**GOAL OF THE EXERCISE:**
Begin with the first line of the listing and quote every line through the one containing "rnd = random.Random(7)"; give only those lines.

**DATA EXCERPT:**
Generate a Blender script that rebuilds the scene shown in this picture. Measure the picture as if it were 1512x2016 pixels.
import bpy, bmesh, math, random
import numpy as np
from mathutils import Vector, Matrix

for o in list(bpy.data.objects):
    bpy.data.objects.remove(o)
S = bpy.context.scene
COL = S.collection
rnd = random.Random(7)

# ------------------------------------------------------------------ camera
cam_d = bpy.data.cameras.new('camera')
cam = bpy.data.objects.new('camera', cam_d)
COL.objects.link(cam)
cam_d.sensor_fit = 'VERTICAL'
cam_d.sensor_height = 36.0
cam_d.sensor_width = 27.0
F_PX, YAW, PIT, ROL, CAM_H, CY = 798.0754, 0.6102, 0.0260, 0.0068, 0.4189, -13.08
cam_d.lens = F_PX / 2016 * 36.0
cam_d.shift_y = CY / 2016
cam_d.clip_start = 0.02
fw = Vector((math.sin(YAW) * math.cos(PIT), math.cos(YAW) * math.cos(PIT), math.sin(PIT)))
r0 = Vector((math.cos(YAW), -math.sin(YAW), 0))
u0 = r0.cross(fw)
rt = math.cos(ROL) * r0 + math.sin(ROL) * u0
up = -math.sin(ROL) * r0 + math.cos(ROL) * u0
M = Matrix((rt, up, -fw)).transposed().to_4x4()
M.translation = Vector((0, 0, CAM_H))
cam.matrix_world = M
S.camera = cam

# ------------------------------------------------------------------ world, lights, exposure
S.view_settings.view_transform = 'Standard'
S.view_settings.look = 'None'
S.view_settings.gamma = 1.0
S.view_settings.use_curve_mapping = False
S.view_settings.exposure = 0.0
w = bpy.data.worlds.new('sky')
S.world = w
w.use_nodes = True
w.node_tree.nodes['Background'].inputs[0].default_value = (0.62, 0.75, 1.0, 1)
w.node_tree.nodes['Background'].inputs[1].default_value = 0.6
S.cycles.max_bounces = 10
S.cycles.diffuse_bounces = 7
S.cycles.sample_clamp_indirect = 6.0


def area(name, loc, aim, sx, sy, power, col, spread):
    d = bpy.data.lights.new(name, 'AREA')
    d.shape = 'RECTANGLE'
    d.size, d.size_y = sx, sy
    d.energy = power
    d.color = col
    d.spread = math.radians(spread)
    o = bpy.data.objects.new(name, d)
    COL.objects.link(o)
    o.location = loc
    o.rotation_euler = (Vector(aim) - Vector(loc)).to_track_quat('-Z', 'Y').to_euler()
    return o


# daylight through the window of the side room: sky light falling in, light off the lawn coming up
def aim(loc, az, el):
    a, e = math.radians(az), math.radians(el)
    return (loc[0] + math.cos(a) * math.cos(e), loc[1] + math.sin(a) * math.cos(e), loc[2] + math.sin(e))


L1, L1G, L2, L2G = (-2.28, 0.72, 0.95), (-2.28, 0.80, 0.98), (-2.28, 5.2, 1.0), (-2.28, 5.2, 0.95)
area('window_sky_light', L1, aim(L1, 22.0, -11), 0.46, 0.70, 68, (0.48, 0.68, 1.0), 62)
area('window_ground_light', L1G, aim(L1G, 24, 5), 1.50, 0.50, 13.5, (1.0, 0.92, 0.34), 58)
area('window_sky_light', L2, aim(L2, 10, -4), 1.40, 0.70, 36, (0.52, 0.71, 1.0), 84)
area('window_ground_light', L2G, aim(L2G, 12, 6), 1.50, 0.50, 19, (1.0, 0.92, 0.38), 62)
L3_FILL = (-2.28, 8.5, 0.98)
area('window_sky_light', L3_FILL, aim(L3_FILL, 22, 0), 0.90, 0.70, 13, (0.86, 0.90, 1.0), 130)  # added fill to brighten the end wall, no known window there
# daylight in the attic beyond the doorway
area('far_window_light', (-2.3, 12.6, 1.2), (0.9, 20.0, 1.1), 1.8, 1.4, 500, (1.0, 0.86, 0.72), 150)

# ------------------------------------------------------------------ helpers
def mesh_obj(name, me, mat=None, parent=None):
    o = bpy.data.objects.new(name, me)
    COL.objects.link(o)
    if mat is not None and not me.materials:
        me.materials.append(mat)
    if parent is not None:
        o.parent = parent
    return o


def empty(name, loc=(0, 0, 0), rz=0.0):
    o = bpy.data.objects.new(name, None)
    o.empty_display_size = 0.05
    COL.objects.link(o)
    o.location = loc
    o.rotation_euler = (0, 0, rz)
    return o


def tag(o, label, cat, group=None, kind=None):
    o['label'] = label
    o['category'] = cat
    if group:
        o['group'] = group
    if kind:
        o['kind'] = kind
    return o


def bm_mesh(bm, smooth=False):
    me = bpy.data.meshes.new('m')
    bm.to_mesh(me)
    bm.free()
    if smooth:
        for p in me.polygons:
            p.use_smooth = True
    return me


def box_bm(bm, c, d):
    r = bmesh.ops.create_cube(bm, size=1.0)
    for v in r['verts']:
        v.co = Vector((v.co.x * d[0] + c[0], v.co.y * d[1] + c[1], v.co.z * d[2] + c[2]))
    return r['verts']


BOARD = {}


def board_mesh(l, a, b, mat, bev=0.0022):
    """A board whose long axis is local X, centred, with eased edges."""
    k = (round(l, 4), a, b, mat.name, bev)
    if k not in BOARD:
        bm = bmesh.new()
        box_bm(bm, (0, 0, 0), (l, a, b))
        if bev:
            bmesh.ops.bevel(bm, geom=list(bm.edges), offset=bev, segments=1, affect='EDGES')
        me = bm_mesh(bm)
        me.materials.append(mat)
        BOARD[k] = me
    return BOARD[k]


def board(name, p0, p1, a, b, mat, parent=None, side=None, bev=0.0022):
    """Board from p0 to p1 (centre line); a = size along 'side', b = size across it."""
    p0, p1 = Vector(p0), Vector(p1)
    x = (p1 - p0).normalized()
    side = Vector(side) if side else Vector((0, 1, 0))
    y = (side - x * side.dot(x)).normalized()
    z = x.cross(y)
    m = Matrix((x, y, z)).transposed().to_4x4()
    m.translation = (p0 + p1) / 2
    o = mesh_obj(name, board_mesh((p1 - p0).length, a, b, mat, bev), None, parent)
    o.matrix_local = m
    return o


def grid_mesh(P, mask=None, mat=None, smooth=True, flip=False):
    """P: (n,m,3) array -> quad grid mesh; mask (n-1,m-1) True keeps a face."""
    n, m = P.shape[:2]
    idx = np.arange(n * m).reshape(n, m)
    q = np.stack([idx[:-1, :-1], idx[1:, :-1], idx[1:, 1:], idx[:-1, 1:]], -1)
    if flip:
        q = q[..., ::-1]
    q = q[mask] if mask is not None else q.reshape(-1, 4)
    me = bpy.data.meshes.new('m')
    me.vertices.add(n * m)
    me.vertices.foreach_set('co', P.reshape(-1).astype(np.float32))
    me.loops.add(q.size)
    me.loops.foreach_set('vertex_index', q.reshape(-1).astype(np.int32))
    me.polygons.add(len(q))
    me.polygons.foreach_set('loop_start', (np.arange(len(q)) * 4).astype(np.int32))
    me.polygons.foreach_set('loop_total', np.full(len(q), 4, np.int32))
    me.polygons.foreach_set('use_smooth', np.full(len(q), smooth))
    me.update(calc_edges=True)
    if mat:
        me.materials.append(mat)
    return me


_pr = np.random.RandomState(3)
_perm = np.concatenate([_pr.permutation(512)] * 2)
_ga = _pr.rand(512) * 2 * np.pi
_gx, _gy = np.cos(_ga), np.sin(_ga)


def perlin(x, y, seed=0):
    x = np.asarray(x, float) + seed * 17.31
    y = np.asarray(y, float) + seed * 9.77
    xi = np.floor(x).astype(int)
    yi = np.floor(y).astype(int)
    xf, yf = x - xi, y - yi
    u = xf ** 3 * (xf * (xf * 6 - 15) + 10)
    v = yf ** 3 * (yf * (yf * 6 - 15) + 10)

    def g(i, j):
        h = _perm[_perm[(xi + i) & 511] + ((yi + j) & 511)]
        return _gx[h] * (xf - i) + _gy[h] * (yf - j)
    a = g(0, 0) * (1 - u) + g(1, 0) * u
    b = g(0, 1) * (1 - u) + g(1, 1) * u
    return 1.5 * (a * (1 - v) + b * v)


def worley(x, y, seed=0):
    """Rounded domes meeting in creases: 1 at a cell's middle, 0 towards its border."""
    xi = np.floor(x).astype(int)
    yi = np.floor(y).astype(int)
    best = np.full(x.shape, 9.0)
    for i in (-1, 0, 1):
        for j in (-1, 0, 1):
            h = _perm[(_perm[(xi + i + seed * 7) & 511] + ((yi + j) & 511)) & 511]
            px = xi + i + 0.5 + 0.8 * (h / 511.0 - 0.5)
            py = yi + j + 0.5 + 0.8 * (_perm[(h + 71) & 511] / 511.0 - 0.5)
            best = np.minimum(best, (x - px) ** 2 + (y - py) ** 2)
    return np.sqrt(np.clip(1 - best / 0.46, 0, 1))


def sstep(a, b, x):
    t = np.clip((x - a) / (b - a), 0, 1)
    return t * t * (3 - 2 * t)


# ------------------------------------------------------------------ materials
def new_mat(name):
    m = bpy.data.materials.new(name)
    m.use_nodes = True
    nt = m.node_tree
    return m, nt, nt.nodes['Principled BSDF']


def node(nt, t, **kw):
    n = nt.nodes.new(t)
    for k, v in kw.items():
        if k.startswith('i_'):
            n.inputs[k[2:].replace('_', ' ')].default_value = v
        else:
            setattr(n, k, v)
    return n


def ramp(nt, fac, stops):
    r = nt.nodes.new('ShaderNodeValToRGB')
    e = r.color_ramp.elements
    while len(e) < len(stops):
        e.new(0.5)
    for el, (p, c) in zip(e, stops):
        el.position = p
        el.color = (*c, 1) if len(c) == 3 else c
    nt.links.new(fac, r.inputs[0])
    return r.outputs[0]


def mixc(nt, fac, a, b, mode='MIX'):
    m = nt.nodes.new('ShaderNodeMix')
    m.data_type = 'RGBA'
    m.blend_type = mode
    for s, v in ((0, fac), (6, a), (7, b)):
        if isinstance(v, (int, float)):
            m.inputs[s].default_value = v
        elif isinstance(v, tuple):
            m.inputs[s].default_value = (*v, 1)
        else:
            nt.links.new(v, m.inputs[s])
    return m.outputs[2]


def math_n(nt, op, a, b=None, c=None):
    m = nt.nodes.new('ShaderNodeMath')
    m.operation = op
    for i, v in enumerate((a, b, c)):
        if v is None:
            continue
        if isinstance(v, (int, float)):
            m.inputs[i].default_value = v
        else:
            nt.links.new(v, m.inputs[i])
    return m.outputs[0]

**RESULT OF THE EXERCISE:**
Generate a Blender script that rebuilds the scene shown in this picture. Measure the picture as if it were 1512x2016 pixels.
import bpy, bmesh, math, random
import numpy as np
from mathutils import Vector, Matrix

for o in list(bpy.data.objects):
    bpy.data.objects.remove(o)
S = bpy.context.scene
COL = S.collection
rnd = random.Random(7)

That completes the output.